Anche il quotidiano Il Riformista ha trovato sgradevole l‘intervista di Fazio a Marchionne e si chiede: “Ma a Fazio chi gliele ha scritte la domande?”. Ecco cosa ha scritto il quodiano a proposito della scialba intervista a Marchionne:
L’unico atto d’imperio di Fabio Fazio è stato interrompere una delle risposte più intriganti di Marchionne. Che stava spiegando il suo sfogo sull’Italia «senza senso delle istituzioni» e «senza bussola» e il sibillino «qualcuno ha aperto i cancelli dello zoo». Uno sfogo che qualche blasonato quotidiano amico si è sforzato, con notevoli contorsionismi, di attribuire a qualsiasi cosa non fosse la politica. Ebbene. A Che tempo che fa l’ad di Fiat ha cominciato a chiarire che sui giornali «ne escono di tutti i colori». Con il risultato «che è completamente impossibile capire dove sta andando questo paese.
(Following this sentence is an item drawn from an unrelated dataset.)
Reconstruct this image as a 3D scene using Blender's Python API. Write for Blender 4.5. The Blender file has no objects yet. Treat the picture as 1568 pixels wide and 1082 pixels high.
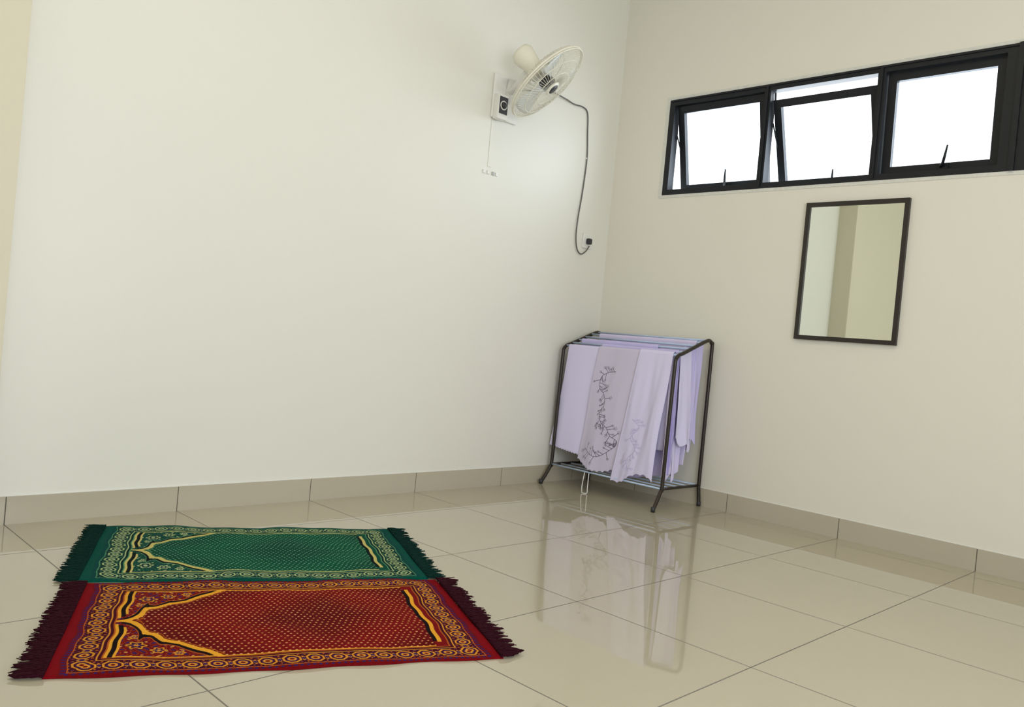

Parlano tutti. E le differenze magari sono sottili». Stava aggiungendo qualcosa. A noi giornalisti scivolati nel frattempo sull’orlo del divano, non pareva vero che cominciasse a fare, magari, nomi e cognomi. Invece Fazio l’ha interrotto. Con la seguente domanda: «Lei però ha il doppio passaporto». Perché «però»?
Tre domande per Marchionne. Primo: che cosa ci farà mai, Sergio Marchionne con 20 miliardi di euro che ha promesso dalla primavera scorsa di investire in questo misero paese? Per ora, come ricorda anche il segretario generale della Uilm, Rocco Palombella, a questo giornale, sappiamo di 700 milioni di euro da investire a Pomigliano. E il resto? E gli altri 19 miliardi e 300 milioni di euro dove andranno?
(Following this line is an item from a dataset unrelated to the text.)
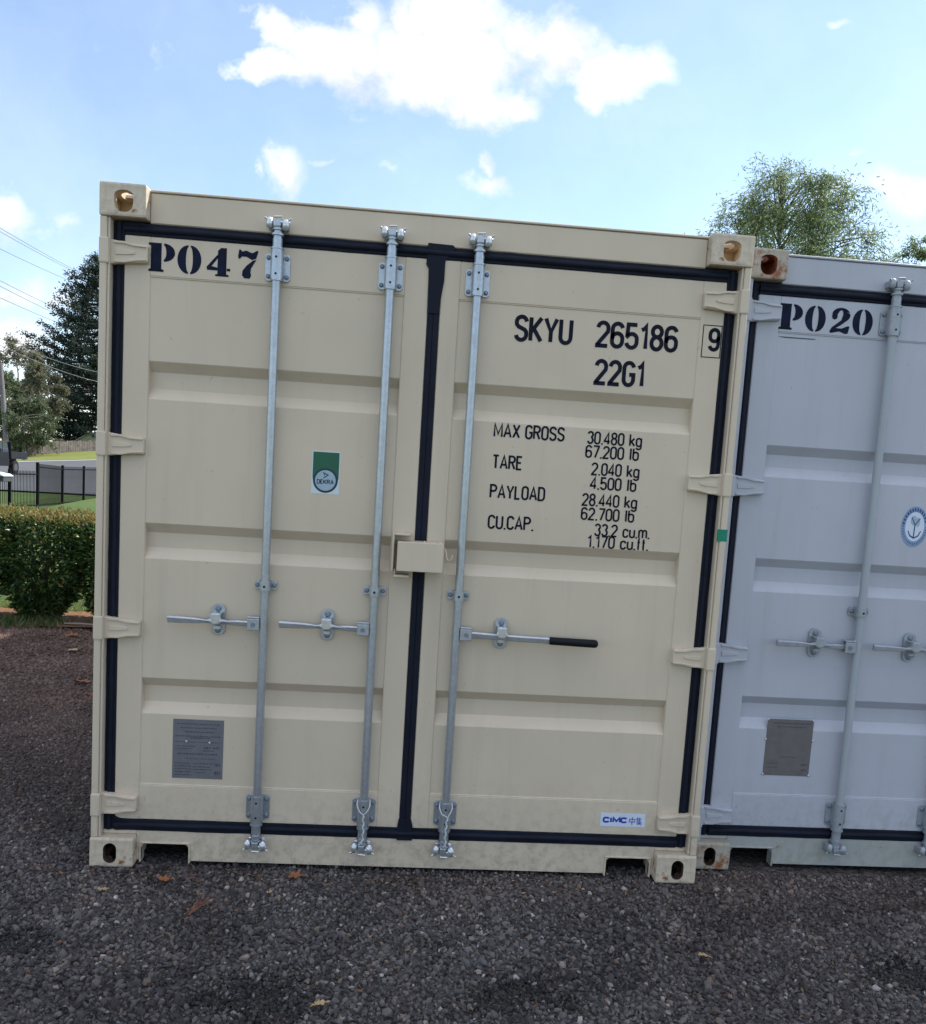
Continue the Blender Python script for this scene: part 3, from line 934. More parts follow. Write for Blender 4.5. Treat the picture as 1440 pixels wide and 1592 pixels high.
# etched plates
def data_plate(door, x0, x1, z0, z1, mats, rows, rivets):
    p = MB()
    p.box(x0, x1, YD + .0028, YD + .0044, z0, z1, .0006)
    p.mi = 1
    for (a, b, z, h) in rows:
        X0, X1 = x0 + a * (x1 - x0), x0 + b * (x1 - x0)
        x = X0
        while x < X1:                       # short dashes: lines of print far too small to read
            l = random.uniform(.003, .012)
            p.plate([(x, z1 - z * (z1 - z0)), (min(x + l, X1), z1 - z * (z1 - z0)), (min(x + l, X1), z1 - z * (z1 - z0) - h), (x, z1 - z * (z1 - z0) - h)], YD + .0024)
            x += l + random.uniform(.0015, .004)
    p.mi = 2
    for (a, b) in rivets:
        X0, Z0 = x0 + a * (x1 - x0), z1 - b * (z1 - z0)
        p.tube([(X0, YD + .003, Z0), (X0, YD - .0005, Z0), (X0, YD - .002, Z0)], [.005, .0045, .002], 8)
    return p.build('data_plate', mats, door)
rowsA = [(.08, .92, .07, .004), (.15, .86, .135, .004), (.24, .82, .20, .005), (.05, .95, .275, .004), (.35, .75, .30, .005), (.05, .95, .375, .003), (.05, .45, .445, .004), (.62, .76, .455, .009), (.8, .92, .46, .006),
         (.05, .4, .49, .003), (.6, .82, .515, .004), (.1, .9, .57, .006), (.25, .85, .655, .003), (.05, .35, .735, .004), (.42, .8, .735, .004), (.84, .95, .735, .012), (.05, .38, .78, .004), (.42, .75, .79, .004),
         (.05, .38, .83, .004), (.42, .78, .835, .004), (.05, .38, .88, .004), (.45, .65, .89, .004), (.84, .95, .87, .012), (.05, .38, .93, .004)]
(px0, pz1), (px1, pz0) = dconv(.305, .604), dconv(.500, .365)
data_plate(dl, px0, px1, pz0, pz1, [M['data_plate'], M['plate_text'], M['galv_bright']], rowsA, [(.27, .375), (.73, .385)])
# maker's sticker at the foot of the right leaf
(cx0, cz1), (cx1, cz0) = dconv(2.026, .285), dconv(2.212, .2285)
ck = MB()
ck.box(cx0, cx1, YD - .0010, YD + .0002, cz0, cz1)
ck.mi = 1
text(ck, 'CIMC', cx0 + .010, cx0 + .112, cz0 + .015, .026, .0076, YD - .0016, gap=.32)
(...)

Secondo: dopo una dozzina di assist, forse anche il più ottuso dei giornalisti avrebbe reagito ai continui “pizzichi” contro il governo del top manager Fiat. L’Italia non è più competitiva, ha detto a più riprese, aggiungendo che il Lingotto ha fatto la sua parte ma che negli altri paesi ci sono stati incentivi o altri modi per aiutare l’auto, insomma che i governi hanno aiutato il settore. Non solo. Quando Fazio gli ha ricordato timidamente che ci sono stati anche in Italia gli incentivi, Marchionne ha risposto che hanno aiutato i consumatori, mica Fiat, visto che sette su dieci hanno comprato una macchina straniera.
Le domande, a quel punto, sarebbero state ben due, in teoria. Primo: cosa hanno fatto i governi degli altri paesi e che lezione può trarne l’inerte governo Berlusconi, non solo per il settore automobilistico, ma per la competitività in generale?
Seconda, ben più intrigante: se sette italiani su dieci non scelgono un modello Fiat, vuol dire che c’è anche un problema di competitività che riguarda nello specifico le automobili, il loro appeal, e dunque il lavoro dell’amministratore delegato della Fiat? Dunque, dov’è, ad esempio, la “Fiat Uno” o la “Fiat Panda”, insomma il modello vincente dell’era Marchionne?